Pertes et profits. M6 a prospéré sur le mythe de la petite chaîne qui monte. A 34 ans, il est temps qu’elle passe à l’âge adulte, elle va donc prendre du poids. Ce sera le résultat le plus visible de son mariage avec la plus lourde des chaînes françaises, TF1. Le groupe allemand Bertelsmann, propriétaire de M6, avait prévenu : face à la concurrence numérique qui déferle sous les masques de Netflix, Amazon, Apple ou Disney, l’heure est à l’embonpoint.

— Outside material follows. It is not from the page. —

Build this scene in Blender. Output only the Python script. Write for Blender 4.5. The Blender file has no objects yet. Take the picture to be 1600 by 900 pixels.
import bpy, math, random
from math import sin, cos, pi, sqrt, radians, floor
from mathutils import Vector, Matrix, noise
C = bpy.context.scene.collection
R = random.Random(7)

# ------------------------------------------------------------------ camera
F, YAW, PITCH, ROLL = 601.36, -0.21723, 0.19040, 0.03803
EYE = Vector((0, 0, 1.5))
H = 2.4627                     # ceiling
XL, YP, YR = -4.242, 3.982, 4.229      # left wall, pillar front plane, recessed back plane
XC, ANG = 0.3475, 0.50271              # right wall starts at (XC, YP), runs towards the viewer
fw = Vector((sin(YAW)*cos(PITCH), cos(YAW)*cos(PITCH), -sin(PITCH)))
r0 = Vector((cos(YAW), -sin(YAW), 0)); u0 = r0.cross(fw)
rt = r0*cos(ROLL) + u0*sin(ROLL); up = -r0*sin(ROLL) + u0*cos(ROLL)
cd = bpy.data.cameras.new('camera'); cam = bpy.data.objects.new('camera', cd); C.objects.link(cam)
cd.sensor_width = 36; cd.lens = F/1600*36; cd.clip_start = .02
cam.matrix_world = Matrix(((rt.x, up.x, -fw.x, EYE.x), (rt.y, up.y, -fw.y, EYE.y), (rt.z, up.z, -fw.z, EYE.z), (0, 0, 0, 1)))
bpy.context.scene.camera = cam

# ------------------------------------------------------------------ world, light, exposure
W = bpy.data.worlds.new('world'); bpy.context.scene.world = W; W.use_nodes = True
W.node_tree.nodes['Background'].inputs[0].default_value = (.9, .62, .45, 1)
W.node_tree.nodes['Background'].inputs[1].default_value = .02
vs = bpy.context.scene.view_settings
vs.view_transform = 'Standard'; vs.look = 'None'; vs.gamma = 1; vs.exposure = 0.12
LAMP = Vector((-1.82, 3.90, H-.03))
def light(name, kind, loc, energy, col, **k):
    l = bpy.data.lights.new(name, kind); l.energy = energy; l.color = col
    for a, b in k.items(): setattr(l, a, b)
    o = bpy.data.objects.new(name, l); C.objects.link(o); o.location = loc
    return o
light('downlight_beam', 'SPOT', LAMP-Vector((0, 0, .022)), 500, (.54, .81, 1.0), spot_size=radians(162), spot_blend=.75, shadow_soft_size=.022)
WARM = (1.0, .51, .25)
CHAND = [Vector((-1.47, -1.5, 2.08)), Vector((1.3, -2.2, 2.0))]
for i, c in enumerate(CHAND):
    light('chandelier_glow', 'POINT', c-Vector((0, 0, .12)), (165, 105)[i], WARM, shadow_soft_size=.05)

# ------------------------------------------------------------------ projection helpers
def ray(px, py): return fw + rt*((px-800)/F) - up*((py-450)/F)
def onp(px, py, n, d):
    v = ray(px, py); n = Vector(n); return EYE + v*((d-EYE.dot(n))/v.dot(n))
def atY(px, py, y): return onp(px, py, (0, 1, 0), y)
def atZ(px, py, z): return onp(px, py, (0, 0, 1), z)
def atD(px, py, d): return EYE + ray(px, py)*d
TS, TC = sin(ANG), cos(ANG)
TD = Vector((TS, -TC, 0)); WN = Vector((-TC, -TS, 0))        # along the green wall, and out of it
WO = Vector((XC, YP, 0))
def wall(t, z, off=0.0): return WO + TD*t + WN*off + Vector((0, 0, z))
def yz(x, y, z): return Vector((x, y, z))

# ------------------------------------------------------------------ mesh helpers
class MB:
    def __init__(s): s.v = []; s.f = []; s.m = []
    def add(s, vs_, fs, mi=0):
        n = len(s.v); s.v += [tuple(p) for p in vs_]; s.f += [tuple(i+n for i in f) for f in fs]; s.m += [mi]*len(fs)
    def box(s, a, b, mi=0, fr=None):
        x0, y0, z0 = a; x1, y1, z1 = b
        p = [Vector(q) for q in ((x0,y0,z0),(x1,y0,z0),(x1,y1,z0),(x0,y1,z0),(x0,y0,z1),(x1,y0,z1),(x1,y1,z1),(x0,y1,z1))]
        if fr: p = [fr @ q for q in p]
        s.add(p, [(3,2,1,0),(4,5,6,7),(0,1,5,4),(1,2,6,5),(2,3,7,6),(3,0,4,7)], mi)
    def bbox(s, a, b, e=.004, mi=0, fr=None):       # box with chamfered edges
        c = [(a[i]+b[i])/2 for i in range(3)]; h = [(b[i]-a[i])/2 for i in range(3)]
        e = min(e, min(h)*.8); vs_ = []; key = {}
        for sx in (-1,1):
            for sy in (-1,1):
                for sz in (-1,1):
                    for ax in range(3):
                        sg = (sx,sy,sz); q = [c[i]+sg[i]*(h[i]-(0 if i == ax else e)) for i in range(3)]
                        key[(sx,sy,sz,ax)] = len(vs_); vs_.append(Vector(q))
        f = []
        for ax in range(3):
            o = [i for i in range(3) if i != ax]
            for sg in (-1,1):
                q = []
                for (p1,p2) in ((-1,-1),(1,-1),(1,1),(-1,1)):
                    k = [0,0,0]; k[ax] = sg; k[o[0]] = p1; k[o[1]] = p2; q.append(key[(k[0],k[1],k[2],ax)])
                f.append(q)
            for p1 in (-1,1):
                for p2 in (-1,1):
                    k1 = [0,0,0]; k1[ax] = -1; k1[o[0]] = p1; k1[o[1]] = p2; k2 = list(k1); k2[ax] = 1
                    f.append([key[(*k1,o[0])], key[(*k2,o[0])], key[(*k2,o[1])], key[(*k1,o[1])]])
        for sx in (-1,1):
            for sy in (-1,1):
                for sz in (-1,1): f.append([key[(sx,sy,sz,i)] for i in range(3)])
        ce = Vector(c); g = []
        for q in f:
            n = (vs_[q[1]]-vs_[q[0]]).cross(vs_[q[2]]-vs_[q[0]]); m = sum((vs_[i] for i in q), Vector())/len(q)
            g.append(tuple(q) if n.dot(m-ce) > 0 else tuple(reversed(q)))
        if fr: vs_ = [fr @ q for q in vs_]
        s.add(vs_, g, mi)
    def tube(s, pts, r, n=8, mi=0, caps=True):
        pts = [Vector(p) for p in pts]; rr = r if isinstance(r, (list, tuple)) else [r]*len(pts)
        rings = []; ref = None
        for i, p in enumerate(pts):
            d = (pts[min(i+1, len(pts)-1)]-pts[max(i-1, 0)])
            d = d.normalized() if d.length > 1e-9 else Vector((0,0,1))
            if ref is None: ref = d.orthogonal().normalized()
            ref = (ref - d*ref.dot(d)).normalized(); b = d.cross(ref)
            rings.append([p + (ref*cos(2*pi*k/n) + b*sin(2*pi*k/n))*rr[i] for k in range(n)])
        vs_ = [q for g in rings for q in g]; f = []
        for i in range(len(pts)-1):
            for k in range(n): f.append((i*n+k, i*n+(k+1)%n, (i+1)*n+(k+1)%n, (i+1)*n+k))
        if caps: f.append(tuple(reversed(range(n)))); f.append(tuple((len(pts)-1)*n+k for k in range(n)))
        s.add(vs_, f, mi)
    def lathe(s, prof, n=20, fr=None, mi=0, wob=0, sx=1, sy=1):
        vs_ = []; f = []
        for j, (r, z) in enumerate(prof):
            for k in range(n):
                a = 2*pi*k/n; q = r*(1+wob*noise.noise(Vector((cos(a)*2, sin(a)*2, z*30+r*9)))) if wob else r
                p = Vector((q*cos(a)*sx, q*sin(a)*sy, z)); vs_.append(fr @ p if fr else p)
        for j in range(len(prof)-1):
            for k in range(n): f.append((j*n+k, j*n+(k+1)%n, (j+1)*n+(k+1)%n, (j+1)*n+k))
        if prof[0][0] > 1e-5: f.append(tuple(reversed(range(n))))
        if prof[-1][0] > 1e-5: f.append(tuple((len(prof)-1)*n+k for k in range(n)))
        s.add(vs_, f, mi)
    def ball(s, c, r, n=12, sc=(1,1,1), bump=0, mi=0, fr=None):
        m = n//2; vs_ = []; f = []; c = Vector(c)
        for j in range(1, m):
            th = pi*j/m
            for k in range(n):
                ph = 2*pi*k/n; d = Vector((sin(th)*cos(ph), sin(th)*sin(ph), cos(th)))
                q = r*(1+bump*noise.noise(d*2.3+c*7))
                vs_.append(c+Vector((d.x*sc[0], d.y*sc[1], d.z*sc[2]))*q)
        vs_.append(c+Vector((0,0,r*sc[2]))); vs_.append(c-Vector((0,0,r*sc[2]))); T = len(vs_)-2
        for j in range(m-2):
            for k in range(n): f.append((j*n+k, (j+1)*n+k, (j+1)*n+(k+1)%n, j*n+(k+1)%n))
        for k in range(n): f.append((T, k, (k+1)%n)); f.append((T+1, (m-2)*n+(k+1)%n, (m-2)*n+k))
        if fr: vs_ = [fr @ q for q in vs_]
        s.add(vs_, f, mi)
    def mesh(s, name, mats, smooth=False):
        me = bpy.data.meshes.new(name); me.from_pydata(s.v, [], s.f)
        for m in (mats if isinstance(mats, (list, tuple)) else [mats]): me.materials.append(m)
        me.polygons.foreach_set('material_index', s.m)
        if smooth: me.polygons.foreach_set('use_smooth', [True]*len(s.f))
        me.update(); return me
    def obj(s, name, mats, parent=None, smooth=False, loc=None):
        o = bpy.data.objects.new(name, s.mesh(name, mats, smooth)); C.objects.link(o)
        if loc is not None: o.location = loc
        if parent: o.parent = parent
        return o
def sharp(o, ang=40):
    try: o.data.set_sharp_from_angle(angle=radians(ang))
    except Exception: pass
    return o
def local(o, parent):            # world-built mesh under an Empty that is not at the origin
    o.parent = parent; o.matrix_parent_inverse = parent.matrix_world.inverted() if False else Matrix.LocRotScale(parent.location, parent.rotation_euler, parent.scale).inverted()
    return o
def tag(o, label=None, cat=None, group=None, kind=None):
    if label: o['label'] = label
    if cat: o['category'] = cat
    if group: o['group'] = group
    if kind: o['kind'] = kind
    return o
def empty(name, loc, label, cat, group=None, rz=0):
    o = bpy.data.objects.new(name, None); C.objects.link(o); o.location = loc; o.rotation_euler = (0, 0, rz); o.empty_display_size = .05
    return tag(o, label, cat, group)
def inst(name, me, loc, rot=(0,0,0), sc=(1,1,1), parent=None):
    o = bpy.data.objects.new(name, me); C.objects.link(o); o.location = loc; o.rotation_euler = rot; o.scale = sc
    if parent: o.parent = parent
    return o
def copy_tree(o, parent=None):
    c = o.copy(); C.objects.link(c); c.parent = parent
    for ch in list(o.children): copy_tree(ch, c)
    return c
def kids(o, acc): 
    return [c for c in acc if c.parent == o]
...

Dès le mois de février 2021, Nicolas de Tavernost, l’inamovible PDG de M6 et futur patron de l’ensemble, avait sonné le tocsin. Si les petits français ne grossissent pas, ils vont se faire laminer, expliquait-il en substance. La menace est réelle. Dix ans à peine après son arrivée dans l’Hexagone, Netflix a conquis presque un quart des Français, 19 % selon Médiamétrie, Amazon et Disney plus de cinq millions chacun. Leurs moyens financiers sont colossaux. La valorisation boursière de Netflix, plus de 200 milliards de dollars, est quarante fois plus importante que celle de TF1 et M6 combinés. Ce qui lui permet d’investir plus de 15 milliards de dollars chaque année dans ses contenus (19 milliards en 2021). Disney ou Amazon ne sont pas en reste. Pour rattraper son retard, ce dernier est actuellement en négociation pour racheter le catalogue de MGM, le producteur des James Bond.
Mobilisation générale
Sur la planète télévision, la mobilisation générale est décrétée. Ce lundi 17 mai, le géant des télécommunications ATT a annoncé la fusion de sa filiale Time Warner avec son concurrent Discovery. Il peut compter sur sa filiale HBO, la chaîne de télévision payante, créatrice de Game of Thrones, et sur le considérable catalogue des studios Warner. Le nouveau groupe prévoit lui aussi d’investir près de 20 milliards dans le contenu. Le catalogue, c’est également ce qui explique le succès spectaculaire de la plate-forme de Disney, qui a conquis 100 millions d’abonnés en moins de deux ans. L’hégémonie mondiale de Hollywood se transfère désormais du grand écran au petit. Netflix a réussi ce qu’aucun groupe de télévision américain n’avait accompli durablement, conquérir la planète.
Face à ce tsunami, Nicolas de Tavernost endosse son habit de pourfendeur des réglementations françaises, celles qui limitent le nombre de chaînes par groupe et qui obligent à financer le cinéma français. La question de la concurrence sera le principal obstacle pour réussir la fusion. Depuis plus de vingt ans, le patron de M6 s’insurge contre un système qui a préféré multiplier les acteurs plutôt que de faire émerger des champions. Il oublie que cette même réglementation a sauvé le cinéma français du sort de ses voisins européens face au rouleau compresseur américain, et que détenir avec TF1 les trois quarts du marché de la publicité télé en France n’est pas le signe d’une fragmentation excessive de l’offre.